Si, de acuerdo con el análisis de Lobato la inmensa mayoría de esas exoneraciones lo son de deudas imprudentes o temerarias, urge preguntar: ¿quién acaba pagando los platos rotos? Y me temo que la respuesta no puede ser otra que la que acostumbra a repetir Carlos Rodríguez Braun: «Usted, señora, usted…».

La banca nunca pierde, que dice también con verdad el adagio popular; el Estado mantiene créditos privilegiados y la propia ley de segunda oportunidad limita a 10.000 euros la exoneración frente a la Hacienda Pública y la Seguridad Social. Así que no nos quedan más que usted, yo, la señora de Rodríguez Braun (y el propio Rodríguez Braun), esto es, todos los deudores solventes (confío en que también usted lo sea, amigo lector) que pagamos la barra libre en forma de mayores intereses, primas, cuotas, costes financieros al cabo. Huelga decir que en ese juego hay perdedores netos: para empezar todos aquellos —emprendedores o particulares— que verán más dificultoso el acceso al crédito, con lo que verán más dificultoso desarrollar su industria y por ende más dificultoso contratar, aumentar su producción. Qué les voy a contar.

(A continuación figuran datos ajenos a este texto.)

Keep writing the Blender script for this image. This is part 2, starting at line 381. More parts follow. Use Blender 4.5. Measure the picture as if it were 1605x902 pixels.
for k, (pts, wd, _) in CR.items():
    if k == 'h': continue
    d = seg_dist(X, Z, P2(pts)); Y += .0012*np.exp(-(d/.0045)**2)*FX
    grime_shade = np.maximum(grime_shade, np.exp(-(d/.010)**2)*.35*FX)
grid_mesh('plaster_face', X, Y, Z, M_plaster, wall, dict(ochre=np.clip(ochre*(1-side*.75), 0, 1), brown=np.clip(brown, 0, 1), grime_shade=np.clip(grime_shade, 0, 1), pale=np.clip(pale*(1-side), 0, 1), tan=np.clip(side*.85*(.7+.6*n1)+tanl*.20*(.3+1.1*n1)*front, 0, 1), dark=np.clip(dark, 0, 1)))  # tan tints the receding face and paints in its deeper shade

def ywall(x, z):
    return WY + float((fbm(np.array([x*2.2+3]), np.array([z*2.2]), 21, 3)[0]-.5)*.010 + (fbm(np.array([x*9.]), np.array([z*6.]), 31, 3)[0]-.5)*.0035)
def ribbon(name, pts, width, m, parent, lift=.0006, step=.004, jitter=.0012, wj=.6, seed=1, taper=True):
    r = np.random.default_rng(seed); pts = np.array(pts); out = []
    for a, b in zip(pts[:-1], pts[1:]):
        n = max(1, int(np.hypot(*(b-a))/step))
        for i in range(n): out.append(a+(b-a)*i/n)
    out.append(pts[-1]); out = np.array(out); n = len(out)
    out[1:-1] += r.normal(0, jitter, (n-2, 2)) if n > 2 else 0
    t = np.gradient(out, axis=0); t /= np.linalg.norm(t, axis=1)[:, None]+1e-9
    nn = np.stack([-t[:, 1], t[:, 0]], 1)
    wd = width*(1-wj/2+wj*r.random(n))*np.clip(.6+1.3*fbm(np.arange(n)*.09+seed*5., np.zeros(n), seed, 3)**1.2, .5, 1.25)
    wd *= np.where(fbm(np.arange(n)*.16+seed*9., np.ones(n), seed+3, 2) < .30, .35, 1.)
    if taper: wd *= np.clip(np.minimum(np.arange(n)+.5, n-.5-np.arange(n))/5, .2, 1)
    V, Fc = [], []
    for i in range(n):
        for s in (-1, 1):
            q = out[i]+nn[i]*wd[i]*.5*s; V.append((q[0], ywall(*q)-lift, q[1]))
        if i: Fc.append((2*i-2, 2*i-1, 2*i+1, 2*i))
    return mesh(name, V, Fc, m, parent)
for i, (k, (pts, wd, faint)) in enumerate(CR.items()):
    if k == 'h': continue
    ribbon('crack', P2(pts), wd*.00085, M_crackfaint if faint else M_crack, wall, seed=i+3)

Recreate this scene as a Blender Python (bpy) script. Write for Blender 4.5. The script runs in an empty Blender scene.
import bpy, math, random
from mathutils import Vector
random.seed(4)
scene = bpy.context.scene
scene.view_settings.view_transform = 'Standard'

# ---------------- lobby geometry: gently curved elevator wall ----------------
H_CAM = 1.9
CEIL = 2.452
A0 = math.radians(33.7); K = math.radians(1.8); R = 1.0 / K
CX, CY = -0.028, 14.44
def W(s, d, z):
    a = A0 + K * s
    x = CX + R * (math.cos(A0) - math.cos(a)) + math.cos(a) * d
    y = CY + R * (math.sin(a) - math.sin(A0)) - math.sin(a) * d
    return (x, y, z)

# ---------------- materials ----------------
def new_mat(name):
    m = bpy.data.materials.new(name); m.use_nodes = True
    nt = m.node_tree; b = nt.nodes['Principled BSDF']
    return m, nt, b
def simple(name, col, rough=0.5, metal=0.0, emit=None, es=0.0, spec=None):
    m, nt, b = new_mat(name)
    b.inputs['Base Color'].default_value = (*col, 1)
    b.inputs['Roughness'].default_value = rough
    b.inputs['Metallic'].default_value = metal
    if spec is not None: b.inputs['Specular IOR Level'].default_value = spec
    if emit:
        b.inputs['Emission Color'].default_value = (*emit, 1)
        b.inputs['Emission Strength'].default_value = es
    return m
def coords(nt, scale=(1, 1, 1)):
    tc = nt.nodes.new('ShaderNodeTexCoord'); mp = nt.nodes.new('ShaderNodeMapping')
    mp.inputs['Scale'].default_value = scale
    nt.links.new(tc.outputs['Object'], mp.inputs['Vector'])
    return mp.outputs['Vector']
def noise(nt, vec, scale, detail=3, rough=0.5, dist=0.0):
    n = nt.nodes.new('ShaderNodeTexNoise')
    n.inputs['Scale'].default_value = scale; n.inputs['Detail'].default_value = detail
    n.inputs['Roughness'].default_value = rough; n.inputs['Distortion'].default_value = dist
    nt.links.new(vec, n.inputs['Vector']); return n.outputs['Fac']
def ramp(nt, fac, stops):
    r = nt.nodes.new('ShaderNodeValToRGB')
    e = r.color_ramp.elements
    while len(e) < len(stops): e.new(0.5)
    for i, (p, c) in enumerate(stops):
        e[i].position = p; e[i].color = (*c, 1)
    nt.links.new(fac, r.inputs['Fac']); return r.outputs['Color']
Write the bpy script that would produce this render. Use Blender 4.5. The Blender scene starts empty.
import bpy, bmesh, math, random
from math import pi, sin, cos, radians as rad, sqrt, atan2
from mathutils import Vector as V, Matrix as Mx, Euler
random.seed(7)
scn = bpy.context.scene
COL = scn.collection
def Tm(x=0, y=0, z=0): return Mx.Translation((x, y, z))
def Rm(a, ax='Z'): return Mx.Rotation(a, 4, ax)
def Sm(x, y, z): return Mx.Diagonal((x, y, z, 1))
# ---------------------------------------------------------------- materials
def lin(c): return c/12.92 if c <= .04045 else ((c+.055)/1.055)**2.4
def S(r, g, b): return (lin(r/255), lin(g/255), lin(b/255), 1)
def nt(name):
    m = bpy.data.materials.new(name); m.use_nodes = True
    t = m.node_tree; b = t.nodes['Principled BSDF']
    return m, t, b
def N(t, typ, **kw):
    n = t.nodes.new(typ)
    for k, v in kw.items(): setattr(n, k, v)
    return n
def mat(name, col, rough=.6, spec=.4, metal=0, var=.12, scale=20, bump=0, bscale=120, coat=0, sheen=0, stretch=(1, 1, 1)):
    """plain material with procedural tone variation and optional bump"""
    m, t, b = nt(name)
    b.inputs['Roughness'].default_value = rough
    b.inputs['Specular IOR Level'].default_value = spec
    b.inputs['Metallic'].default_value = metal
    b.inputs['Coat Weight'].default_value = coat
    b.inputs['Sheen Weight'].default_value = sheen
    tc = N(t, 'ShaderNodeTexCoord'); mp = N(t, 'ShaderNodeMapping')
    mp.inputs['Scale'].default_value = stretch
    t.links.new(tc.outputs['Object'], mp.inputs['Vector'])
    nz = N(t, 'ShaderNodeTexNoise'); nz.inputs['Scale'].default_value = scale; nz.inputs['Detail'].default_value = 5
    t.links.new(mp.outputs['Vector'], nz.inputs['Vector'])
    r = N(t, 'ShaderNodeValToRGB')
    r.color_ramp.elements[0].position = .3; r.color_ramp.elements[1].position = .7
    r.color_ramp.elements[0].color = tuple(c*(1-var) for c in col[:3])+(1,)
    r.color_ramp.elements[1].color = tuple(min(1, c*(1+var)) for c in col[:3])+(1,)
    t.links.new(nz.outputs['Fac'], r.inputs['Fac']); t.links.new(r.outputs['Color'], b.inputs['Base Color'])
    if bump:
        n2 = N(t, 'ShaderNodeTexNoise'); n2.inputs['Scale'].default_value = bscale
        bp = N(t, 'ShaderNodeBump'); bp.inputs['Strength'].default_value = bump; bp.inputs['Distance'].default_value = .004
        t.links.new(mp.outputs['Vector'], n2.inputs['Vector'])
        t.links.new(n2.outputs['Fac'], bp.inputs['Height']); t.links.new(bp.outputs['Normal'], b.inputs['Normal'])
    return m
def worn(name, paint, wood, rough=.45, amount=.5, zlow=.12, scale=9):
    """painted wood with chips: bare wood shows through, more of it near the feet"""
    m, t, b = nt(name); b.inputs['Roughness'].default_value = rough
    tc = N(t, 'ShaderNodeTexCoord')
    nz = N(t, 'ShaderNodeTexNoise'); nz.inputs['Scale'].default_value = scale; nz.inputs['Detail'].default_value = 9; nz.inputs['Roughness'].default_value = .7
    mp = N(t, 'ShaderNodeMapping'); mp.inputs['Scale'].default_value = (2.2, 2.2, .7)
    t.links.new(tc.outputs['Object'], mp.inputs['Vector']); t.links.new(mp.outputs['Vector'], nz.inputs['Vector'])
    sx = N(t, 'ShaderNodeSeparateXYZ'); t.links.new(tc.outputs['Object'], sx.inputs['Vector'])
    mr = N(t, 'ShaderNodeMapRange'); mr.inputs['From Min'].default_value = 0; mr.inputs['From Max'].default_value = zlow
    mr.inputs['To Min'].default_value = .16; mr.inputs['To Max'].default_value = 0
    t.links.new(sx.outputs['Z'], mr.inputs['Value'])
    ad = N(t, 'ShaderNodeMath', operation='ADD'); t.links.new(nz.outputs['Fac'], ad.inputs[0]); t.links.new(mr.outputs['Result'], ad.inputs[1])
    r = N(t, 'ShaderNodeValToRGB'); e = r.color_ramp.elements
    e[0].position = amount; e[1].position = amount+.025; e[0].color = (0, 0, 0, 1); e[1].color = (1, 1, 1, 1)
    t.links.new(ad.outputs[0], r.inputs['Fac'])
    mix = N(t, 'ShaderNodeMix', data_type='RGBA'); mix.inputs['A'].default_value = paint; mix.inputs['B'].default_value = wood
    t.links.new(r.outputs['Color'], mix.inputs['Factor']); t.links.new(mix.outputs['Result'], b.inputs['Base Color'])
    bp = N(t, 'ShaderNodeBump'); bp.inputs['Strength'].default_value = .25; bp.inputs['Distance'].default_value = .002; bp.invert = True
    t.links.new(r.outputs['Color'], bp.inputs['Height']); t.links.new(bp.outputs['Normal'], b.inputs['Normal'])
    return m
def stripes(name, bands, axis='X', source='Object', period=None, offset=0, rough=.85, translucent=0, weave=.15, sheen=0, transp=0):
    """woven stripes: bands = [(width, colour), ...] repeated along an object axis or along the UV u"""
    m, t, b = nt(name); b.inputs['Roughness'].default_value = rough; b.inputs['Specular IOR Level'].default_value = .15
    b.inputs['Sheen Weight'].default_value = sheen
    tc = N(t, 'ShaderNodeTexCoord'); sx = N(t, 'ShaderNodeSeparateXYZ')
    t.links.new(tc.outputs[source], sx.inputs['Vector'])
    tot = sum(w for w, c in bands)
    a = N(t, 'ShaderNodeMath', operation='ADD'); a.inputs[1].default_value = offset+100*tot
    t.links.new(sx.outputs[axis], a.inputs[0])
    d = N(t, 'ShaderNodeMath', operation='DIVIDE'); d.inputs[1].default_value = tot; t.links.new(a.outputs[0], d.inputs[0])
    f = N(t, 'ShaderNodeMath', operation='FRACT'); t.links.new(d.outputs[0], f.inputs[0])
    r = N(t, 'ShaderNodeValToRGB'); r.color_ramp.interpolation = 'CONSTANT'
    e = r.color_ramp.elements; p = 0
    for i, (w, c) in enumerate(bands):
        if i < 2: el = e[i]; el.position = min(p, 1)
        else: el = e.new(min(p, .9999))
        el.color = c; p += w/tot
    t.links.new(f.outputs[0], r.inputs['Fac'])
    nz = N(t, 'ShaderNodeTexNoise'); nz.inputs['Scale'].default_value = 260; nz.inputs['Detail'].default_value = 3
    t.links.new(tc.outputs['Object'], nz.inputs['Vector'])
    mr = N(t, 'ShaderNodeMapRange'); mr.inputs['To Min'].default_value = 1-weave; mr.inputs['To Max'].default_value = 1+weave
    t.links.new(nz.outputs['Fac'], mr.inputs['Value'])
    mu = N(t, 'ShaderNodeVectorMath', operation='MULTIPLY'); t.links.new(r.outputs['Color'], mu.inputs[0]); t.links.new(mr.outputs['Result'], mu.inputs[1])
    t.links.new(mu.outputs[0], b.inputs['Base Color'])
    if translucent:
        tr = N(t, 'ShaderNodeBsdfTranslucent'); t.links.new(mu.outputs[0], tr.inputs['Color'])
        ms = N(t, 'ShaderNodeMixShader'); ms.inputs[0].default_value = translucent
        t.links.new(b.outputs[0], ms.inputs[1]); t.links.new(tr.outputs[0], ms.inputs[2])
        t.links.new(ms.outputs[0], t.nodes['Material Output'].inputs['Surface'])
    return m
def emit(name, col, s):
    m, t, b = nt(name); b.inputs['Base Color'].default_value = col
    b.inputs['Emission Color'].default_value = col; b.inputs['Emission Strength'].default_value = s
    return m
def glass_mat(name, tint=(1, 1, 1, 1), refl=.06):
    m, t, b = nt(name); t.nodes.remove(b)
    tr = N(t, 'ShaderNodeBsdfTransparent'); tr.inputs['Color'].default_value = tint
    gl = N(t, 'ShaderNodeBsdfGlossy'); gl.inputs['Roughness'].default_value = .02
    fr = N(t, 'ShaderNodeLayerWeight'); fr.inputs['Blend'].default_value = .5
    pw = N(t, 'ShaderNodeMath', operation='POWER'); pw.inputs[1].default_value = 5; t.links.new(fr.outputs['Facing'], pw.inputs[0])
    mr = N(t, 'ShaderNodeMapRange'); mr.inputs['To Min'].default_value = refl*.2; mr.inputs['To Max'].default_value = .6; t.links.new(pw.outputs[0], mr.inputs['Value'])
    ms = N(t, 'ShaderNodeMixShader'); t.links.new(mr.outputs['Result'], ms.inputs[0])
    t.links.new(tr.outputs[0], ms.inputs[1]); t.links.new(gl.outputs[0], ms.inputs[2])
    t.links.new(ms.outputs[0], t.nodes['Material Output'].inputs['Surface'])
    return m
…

Es el bien conocido «efecto bola de nieve» producido por esta indulgencia plenaria que supone la ley de segunda oportunidad al efecto bola de nieve que han sufrido los insolventes finalmente exonerados: y es que la quiebra del deudor deriva en la mayoría de casos del encadenamiento de decisiones imprudentes que tuvieron un primer pecado original (préstamos para poder afrontar préstamos que se pidieron temerariamente para lo que no era estrictamente necesario).

«Es un nuevo jalón en la revolución progresista: que de las necesidades de los infortunados, nos ocupemos los privados»

Estamos, así, ante un nuevo jalón en esta novedosa revolución social a la que nuestros gobiernos progresistas nos tienen ya bien acostumbrados: que de la urgencia de las necesidades de los infortunados o vulnerables, de la redistribución al cabo, nos ocupemos los privados, mientras el poder público elabora estrategias y planes; sufraga observatorios; habilita agencias y oficinas y promulga leyes con exposiciones de motivos bien pintureras e inclusivas. Pasa con la vivienda también. Qué les voy a contar.

Y ya se pueden imaginar qué efecto tiene que de las bolas de nieve gigantescas que se acumulan repentinamente en el camino del deudor insolvente se acabe ocupando el primero que pasa por allí y tiene una pala a mano: no necesariamente será el mejor capacitado para despejar el camino o al que antes le habría de tocar hacerlo. 

Imaginen además su cara, o la suya, o la de usted, señora, usted, cuando en mitad del esfuerzo levanta la vista y comprueba que junto a la carretera hay una gigantesca quitanieves a la que, quizá ya solo por vicio, seguimos llamando Estado social.